When airline regulators relaxed the rules to allow airlines to provide wi-fi services onboard, they not only opened up an important passenger revenue stream, but also a whole new gamut of possibilities for IFE. Two methods are used to get this internet connection: air-to-ground (ATG) and satellite. ATG uses mobile phone towers on the ground with CDMA (Code-Division Multiple Access) technology and can only be used over land, not sea.

Satellite connection is provided through three frequencies: L-band, Ku-band and Ka-band. Of these, L-band is the slowest, Ku-band can go up to 40Mbps per aircraft and Ka-band is the fastest, depending on how many aircraft are in range of the satellite’s transponder at the same time. Using their own satellites or licensed capacity, many operators are now working to expand the service from the lower-frequency Ku band to the higher-frequency Ka band.

This connectivity means airlines can now start to phase-out their existing IFE systems and opt to provide content via tablets instead. All content can be centralized and streamed to devices onboard. Passengers can choose to use their own devices, or use airline-provided devices to access the content.

Some airlines have already sensed this opportunity and begun to distribute tablets pre-loaded with content as their IFE offer. For example, United Airlines has a program that allows flyers to use their personal devices to access the airline’s entertainment library, including a choice of movies and TV shows that they can watch on their personal laptops, Apple iOS devices or Android devices.

In an industry where there is a lot of emphasis on working within the tightest possible margins, in the long run this exercise will reduce costs substantially for airlines. It could even contribute to lower fuel costs, thanks to the lighter loads created by device-based IFE.

When it comes to new installations and re-fits, equipping aircraft with tablets is unlikely to cost more than GB£200,000 (US$300,000) per aircraft – around one-tenth the cost of an embedded system. Airlines can also save the costs involved in printing the in-flight magazine by delivering the same content through the tablets, keeping passengers entertained and improving their profit margins in the process.

In-flight IT management

In order to realize these significant cost savings, there are a few integrated IT systems and processes that an airline looking to implement a tablet-based entertainment system and in-flight wi-fi would need to put in place.

These measures include a mobile device management platform to enable them to centrally manage the tablet devices and a network performance monitoring solution to keep track of wi-fi performance and ensure the network is always up and running – something which is fundamental to the entire system.

Applications performance is also key, particularly when it comes to managing the onboard servers from where the films, magazines and music is streamed. As well as managing and monitoring the performance of these systems and applications on the ground, the airline would also need to put an automated sequence in place on the aircraft so that, in the event of the server not responding, the unit can be reset.

Giving each aircraft its own network and application hub would also help in enabling the system to automatically respond to problems on a long-haul flight; for example, where the satellite connection to the team monitoring the system on the ground may be lost.
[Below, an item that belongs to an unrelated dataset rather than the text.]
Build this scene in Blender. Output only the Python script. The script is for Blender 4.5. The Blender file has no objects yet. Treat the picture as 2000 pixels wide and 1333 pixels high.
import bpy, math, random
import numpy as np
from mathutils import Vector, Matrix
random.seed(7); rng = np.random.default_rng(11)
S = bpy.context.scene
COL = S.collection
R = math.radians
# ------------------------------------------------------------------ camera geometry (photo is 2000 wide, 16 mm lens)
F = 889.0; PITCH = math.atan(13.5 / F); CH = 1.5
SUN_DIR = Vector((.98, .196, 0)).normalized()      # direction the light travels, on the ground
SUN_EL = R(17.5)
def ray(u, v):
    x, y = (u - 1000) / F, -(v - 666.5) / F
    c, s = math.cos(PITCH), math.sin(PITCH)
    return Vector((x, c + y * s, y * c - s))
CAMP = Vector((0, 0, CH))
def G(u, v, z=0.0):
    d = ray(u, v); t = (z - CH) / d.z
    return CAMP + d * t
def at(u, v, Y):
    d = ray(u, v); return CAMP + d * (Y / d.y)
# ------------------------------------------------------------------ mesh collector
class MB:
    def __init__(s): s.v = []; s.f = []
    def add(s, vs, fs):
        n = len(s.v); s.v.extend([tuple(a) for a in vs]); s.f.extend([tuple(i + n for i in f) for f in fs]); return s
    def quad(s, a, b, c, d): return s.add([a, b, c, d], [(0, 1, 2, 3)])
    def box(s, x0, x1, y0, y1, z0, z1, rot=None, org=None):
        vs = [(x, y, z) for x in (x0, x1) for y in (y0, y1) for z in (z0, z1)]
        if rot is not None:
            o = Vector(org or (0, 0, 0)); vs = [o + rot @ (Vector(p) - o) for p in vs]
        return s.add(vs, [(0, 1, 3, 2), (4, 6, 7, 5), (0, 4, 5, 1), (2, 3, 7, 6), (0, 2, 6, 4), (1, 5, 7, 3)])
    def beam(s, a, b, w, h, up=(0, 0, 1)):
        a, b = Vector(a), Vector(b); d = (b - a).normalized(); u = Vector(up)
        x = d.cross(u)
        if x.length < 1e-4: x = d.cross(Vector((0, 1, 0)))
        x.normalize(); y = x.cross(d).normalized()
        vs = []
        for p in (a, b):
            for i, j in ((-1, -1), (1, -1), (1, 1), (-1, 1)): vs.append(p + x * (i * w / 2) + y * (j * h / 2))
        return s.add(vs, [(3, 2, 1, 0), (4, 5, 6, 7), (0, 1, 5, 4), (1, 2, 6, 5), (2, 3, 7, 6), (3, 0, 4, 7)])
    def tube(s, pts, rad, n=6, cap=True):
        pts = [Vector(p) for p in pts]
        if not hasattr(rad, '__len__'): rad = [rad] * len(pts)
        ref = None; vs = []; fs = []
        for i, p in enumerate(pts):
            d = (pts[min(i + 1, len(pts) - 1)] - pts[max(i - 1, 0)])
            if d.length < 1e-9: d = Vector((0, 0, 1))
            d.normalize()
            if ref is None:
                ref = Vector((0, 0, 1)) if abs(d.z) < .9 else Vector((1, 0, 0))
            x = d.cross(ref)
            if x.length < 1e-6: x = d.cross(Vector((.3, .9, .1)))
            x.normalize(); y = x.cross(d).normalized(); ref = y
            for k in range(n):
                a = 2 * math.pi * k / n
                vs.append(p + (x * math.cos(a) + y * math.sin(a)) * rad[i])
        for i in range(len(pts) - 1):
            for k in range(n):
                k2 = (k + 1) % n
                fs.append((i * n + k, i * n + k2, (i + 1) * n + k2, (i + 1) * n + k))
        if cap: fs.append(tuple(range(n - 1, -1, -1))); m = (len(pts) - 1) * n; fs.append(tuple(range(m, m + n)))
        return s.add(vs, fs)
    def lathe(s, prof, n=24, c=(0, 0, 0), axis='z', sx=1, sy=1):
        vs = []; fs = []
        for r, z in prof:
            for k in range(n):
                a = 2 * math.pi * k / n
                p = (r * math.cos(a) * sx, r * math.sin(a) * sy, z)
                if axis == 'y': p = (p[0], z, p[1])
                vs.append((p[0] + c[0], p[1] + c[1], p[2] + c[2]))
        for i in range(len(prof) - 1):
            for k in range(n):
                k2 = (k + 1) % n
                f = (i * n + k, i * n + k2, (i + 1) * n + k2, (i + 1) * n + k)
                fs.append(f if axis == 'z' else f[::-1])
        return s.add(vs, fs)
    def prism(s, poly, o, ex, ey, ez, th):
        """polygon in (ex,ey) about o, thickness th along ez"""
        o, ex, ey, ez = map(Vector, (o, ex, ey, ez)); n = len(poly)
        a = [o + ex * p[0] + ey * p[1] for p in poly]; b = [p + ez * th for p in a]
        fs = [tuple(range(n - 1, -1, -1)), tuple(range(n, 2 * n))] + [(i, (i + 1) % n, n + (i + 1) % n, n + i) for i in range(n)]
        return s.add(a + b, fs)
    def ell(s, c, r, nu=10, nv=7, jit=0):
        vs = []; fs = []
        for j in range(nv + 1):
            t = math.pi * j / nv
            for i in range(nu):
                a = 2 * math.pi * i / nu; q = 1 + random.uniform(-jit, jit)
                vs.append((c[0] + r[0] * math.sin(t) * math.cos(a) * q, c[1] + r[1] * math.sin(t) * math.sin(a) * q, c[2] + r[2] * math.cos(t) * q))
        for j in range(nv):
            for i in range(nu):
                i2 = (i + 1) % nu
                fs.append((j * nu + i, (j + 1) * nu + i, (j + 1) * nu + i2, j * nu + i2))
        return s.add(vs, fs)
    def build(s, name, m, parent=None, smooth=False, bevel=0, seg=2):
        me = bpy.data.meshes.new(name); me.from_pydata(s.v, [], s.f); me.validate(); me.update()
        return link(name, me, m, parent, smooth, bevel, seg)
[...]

This means that even in network black spots, the entertainment system will continue uninterrupted because the server is hosted on the aircraft.

Using historical data of where these network black spots will be, it could also be possible for airlines to alert passengers using wi-fi as to when their connection will be lost and the approximate time when they can expect to re-connect.

Currently, wi-fi services and bandwidth are at a premium in the airline environment. As price and technology make this service more accessible, advanced applications management solutions could also help airlines to prioritize their own intranet-based entertainment systems so that low-bandwidth-consuming services such as email are given priority over third-party streaming sites such as Netflix, especially during peak times. This setup helps ensure that available network bandwidth is optimized.

From a passenger’s perspective, these behind-the-scenes processes should be hidden from view so that, while they are aware of what services will be available to them and when, the entertainment and wi-fi services they use are seamless and uninterrupted.